[Goal]
In the listing below, locate the line with "empty Blender scene." and the line with "from mathutils.bvhtree import BVHTree", then output both and everything between them exactly, minus any pictures.
*-*-*
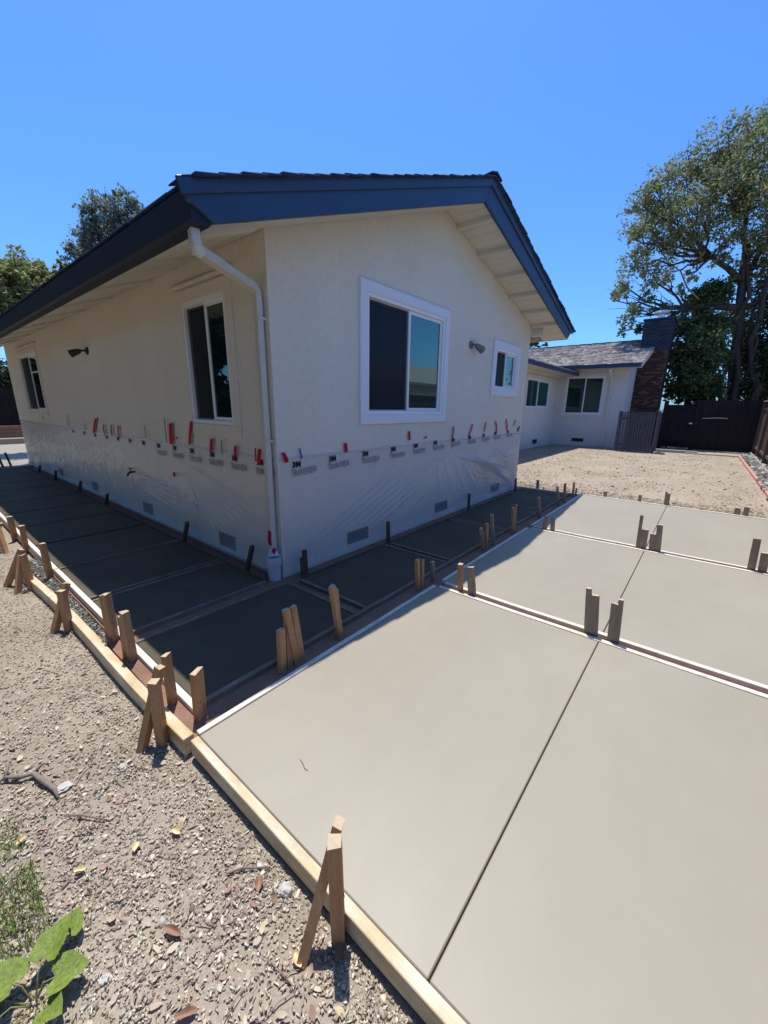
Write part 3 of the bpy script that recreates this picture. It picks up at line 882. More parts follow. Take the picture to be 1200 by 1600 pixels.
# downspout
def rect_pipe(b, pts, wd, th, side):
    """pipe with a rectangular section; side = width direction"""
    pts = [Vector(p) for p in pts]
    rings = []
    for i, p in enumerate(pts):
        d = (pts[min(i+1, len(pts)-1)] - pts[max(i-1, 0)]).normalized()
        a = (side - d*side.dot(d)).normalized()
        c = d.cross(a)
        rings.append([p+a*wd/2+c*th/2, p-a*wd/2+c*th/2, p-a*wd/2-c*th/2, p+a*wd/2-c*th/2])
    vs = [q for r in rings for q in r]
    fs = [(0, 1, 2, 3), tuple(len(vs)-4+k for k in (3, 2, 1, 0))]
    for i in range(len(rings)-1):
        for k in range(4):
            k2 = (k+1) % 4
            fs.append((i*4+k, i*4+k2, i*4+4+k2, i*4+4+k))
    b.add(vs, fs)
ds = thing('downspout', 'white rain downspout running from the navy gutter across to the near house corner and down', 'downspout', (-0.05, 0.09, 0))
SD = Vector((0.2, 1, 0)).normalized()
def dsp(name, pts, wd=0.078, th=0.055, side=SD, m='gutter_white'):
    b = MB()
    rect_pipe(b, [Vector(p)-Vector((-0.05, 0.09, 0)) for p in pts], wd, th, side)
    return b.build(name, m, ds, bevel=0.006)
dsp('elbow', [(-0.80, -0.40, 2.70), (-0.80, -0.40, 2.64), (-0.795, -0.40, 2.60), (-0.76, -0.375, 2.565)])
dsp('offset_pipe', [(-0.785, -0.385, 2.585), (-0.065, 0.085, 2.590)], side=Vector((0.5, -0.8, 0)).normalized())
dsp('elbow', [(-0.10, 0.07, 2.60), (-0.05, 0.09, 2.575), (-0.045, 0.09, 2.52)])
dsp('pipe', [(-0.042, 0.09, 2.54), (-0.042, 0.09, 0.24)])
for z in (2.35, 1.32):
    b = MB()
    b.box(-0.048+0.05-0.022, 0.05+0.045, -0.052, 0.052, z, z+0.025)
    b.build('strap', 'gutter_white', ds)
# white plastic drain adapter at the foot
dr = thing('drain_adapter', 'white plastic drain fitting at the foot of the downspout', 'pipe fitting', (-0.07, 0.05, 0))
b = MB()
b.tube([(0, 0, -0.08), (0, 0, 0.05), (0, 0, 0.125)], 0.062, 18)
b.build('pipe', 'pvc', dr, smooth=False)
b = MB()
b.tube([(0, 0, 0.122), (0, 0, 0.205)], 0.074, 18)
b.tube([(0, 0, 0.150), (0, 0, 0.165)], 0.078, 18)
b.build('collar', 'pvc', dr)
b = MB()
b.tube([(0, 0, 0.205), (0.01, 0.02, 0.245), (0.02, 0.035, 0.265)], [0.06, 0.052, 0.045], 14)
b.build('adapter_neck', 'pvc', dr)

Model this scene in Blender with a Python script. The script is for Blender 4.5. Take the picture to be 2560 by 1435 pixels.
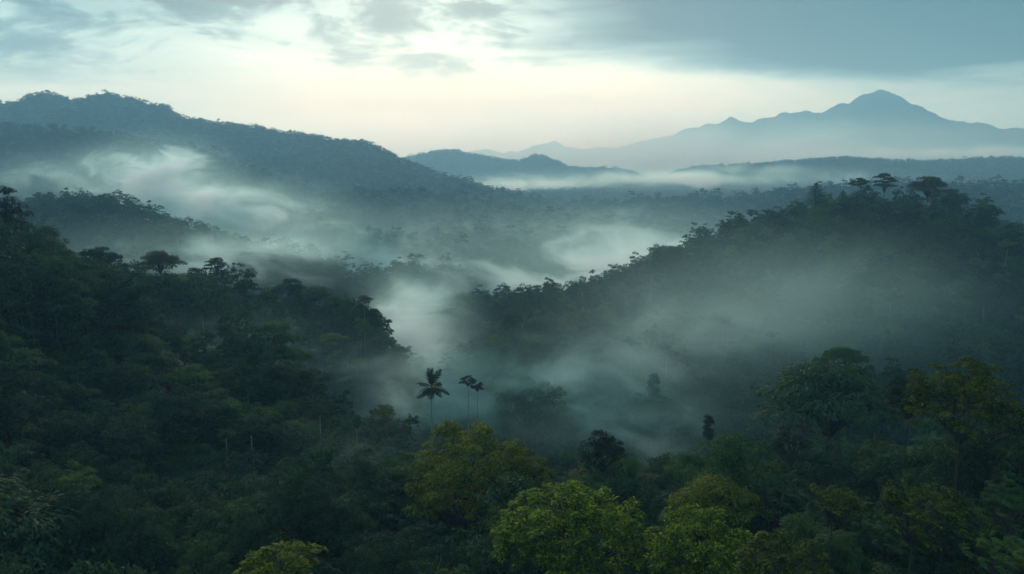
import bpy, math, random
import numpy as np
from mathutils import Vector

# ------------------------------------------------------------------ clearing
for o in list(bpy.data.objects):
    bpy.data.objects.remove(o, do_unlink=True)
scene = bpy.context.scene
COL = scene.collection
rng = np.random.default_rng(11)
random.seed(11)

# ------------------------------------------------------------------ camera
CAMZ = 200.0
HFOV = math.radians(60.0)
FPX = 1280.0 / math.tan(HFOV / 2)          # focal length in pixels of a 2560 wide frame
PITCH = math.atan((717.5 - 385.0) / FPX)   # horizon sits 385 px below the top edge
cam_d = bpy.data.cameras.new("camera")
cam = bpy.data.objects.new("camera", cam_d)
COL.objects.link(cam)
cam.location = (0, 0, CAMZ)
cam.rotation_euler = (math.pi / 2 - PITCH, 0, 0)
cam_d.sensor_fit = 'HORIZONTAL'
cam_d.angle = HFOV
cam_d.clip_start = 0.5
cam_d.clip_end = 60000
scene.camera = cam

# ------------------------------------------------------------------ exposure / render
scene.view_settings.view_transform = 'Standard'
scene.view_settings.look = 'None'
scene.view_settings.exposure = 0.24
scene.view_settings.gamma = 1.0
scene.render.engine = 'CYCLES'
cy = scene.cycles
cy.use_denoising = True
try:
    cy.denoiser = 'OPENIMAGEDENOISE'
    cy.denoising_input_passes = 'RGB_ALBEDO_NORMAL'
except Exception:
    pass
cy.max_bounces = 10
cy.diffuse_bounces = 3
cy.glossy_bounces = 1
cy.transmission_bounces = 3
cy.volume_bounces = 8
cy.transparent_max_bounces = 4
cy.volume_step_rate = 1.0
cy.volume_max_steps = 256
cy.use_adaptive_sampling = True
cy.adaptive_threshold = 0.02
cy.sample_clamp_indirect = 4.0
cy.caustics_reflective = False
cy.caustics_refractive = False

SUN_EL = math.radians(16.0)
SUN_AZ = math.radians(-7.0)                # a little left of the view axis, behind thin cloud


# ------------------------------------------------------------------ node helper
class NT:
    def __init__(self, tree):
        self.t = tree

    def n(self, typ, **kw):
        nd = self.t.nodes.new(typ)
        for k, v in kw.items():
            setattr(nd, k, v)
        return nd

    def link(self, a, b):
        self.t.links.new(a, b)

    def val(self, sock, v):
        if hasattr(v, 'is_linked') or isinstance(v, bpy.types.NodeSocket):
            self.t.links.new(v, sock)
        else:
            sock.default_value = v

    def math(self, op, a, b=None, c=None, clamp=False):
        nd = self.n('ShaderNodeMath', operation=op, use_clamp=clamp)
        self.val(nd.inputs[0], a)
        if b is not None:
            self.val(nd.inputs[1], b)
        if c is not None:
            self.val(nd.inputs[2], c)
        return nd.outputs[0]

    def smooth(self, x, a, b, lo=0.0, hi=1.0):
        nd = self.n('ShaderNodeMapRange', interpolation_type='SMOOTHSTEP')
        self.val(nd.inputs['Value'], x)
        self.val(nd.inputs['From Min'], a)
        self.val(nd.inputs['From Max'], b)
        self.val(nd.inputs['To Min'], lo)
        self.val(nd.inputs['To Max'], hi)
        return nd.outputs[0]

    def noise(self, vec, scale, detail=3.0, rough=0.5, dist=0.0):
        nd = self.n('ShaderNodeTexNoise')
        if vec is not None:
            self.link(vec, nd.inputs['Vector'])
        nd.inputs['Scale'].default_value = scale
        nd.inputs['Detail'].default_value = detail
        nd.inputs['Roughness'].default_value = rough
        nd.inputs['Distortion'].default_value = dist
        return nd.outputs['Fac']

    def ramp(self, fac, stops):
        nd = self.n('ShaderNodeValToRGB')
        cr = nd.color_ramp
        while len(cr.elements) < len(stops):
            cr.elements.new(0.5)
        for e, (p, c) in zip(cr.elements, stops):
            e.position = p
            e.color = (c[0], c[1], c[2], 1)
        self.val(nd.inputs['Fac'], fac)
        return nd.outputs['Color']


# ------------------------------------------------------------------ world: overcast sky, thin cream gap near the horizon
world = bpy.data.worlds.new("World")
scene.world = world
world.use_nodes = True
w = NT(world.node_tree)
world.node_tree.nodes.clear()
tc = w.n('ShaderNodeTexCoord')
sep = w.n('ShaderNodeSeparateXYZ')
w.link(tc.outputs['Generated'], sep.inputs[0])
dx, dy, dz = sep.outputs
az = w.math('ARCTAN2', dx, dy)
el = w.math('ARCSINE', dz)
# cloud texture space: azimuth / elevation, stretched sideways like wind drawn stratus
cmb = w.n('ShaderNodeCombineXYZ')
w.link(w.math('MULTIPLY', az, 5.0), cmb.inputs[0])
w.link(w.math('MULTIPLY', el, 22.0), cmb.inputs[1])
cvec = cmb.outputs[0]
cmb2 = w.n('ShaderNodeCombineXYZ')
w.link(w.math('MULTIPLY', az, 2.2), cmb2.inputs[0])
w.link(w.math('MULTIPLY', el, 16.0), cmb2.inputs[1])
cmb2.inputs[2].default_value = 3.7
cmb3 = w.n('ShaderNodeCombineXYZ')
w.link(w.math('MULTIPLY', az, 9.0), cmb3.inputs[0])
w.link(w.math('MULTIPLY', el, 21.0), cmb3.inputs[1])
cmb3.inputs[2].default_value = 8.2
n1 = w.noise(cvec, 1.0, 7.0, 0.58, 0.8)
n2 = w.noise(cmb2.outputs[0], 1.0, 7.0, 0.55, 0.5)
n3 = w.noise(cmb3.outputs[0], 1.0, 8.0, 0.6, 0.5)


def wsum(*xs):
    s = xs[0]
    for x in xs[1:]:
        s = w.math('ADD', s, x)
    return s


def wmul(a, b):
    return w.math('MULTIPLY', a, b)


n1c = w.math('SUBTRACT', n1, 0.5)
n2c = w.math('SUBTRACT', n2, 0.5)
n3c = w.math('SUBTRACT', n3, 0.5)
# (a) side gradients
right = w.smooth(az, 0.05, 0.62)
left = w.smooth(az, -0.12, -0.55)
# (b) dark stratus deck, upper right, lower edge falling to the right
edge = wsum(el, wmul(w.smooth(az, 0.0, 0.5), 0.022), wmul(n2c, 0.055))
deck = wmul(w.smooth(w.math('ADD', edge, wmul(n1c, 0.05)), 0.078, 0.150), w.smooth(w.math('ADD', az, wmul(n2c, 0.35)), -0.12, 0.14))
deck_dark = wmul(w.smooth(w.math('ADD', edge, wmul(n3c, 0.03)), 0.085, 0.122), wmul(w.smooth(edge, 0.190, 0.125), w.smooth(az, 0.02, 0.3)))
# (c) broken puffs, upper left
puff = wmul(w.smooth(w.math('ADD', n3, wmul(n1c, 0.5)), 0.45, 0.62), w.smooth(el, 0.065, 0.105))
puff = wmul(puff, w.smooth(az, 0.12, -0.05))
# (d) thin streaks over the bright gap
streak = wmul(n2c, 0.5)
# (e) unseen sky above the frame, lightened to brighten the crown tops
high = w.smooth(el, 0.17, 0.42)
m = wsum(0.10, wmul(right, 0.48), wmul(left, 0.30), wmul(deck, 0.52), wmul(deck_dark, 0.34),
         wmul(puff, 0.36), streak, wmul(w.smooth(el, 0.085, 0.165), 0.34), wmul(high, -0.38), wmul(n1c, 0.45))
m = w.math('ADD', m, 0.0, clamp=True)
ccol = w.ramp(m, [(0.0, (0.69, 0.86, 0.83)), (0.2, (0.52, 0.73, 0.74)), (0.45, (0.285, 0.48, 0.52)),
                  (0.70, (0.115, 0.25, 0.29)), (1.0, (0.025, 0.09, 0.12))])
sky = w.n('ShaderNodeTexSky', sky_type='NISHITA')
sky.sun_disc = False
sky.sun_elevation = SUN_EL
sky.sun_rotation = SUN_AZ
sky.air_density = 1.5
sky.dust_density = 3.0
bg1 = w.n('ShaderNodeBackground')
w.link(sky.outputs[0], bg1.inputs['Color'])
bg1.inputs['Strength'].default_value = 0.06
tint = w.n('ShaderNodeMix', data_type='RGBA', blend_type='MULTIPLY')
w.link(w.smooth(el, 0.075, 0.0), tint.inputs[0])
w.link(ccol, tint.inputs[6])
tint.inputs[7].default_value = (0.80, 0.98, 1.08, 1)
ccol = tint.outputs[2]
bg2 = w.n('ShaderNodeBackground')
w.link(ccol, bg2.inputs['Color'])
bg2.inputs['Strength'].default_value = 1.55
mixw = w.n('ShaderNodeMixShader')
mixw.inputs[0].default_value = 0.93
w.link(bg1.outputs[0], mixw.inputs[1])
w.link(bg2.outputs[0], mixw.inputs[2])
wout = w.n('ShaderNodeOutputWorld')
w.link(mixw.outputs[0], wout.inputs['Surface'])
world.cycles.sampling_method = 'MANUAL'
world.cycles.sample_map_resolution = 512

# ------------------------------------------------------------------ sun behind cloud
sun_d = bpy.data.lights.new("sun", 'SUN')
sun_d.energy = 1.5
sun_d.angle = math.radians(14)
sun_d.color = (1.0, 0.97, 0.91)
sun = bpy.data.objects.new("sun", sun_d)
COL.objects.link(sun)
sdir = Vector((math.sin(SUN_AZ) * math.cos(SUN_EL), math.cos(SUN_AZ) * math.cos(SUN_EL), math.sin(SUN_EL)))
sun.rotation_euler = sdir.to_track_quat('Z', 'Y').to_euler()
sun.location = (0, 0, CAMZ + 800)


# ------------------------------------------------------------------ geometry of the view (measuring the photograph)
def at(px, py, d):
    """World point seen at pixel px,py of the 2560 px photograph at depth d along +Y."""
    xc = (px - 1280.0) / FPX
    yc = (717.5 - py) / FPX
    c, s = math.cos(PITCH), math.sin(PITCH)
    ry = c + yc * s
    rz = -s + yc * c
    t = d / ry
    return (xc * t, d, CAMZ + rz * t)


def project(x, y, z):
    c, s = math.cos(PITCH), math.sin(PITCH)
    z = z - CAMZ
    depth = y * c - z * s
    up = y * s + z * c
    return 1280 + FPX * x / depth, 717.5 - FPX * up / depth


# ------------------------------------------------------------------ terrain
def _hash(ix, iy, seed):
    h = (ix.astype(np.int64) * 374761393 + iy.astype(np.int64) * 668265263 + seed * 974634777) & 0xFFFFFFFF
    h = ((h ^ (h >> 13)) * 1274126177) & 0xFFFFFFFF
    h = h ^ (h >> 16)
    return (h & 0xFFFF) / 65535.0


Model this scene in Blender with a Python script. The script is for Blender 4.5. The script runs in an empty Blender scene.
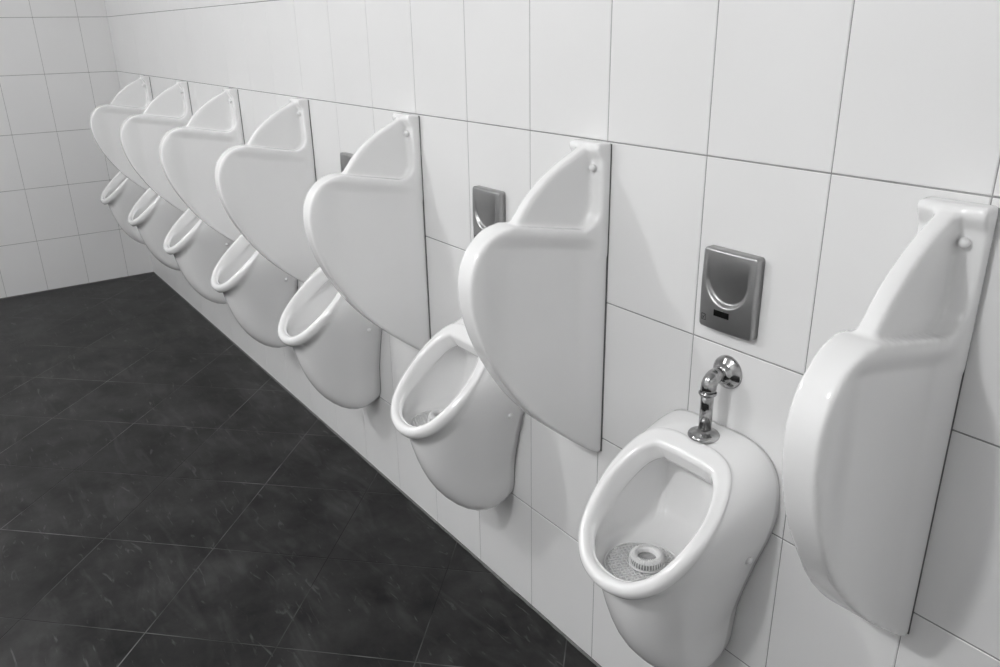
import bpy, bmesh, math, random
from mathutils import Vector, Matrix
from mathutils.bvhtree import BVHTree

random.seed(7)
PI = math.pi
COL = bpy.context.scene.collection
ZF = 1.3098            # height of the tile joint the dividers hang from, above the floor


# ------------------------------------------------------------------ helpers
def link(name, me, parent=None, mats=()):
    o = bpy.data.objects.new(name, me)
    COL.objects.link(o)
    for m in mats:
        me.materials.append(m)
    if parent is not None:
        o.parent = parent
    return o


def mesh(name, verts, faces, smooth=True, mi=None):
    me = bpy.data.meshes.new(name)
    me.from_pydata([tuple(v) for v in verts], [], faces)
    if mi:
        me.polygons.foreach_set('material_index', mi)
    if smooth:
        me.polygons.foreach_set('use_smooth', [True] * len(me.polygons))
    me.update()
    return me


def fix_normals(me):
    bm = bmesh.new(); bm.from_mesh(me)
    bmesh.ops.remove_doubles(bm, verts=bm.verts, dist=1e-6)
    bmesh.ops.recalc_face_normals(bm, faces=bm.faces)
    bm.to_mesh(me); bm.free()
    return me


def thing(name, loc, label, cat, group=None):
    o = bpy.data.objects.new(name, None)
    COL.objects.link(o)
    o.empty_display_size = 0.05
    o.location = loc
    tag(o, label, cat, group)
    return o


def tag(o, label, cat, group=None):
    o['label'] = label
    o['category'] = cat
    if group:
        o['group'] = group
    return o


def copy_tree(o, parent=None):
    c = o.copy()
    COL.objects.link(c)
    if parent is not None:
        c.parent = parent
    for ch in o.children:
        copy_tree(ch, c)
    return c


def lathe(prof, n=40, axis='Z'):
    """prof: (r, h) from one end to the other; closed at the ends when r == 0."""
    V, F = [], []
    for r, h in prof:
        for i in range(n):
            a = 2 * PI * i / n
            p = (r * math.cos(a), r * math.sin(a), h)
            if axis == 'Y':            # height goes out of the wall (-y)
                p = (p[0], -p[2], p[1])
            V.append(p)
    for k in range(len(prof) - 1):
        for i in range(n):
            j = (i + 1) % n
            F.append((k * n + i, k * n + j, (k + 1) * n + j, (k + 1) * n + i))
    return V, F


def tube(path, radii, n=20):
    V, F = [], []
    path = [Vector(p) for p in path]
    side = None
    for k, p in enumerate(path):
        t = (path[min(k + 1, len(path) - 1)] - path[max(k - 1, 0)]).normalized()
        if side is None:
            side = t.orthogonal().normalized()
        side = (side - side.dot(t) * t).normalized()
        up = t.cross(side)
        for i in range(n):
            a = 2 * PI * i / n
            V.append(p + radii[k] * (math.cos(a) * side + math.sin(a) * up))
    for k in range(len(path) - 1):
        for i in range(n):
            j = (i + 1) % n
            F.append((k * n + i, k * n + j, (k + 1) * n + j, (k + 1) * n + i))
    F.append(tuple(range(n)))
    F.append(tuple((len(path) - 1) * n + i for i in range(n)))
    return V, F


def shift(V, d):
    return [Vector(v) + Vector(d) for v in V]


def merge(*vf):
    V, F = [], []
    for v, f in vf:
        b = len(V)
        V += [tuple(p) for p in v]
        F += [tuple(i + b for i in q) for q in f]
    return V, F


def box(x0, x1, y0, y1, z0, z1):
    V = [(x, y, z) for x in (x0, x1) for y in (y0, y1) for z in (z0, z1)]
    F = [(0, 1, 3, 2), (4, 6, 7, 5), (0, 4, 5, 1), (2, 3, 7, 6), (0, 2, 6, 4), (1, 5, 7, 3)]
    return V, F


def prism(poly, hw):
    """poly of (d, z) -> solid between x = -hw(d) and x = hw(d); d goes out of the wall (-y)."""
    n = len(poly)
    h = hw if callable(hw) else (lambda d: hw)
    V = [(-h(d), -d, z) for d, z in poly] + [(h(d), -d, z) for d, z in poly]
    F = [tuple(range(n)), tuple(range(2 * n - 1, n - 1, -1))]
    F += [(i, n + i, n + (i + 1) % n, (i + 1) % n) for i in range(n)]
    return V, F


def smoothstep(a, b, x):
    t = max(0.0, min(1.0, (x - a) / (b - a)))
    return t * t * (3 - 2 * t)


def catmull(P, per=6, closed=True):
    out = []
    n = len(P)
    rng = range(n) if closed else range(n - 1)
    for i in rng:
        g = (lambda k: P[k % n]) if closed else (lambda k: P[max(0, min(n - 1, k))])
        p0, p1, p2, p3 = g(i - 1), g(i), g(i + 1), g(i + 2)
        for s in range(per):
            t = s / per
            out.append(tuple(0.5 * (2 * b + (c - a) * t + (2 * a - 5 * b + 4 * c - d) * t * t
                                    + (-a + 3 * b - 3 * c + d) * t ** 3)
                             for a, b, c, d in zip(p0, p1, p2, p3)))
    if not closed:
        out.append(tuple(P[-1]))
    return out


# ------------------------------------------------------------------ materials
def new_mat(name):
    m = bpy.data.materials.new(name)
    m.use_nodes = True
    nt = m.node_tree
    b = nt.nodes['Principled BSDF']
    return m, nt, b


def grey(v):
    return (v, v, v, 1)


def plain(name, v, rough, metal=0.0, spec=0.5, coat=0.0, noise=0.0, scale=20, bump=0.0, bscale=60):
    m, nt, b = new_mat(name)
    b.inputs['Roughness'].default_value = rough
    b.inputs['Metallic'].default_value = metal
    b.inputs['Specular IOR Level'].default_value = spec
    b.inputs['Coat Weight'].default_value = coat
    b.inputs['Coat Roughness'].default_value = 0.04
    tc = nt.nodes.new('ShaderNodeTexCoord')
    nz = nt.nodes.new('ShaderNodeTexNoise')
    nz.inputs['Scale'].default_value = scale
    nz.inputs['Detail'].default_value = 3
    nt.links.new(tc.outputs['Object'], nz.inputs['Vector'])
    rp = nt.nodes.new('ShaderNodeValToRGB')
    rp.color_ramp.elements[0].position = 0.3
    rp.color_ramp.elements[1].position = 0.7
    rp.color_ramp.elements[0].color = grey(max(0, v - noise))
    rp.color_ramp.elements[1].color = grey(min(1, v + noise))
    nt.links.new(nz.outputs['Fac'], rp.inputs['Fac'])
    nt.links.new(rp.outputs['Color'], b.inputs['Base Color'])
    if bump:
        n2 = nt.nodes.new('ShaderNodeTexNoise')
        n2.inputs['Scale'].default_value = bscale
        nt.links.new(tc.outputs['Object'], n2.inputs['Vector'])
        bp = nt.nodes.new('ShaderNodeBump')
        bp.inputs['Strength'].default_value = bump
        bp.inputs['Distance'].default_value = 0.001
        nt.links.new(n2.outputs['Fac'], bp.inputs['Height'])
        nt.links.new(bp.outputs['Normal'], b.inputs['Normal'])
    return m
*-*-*
[The result]
Model this scene in Blender with a Python script. The script is for Blender 4.5. The script runs in an empty Blender scene.
import bpy, bmesh, math, random
from mathutils import Vector, Matrix
from mathutils.bvhtree import BVHTree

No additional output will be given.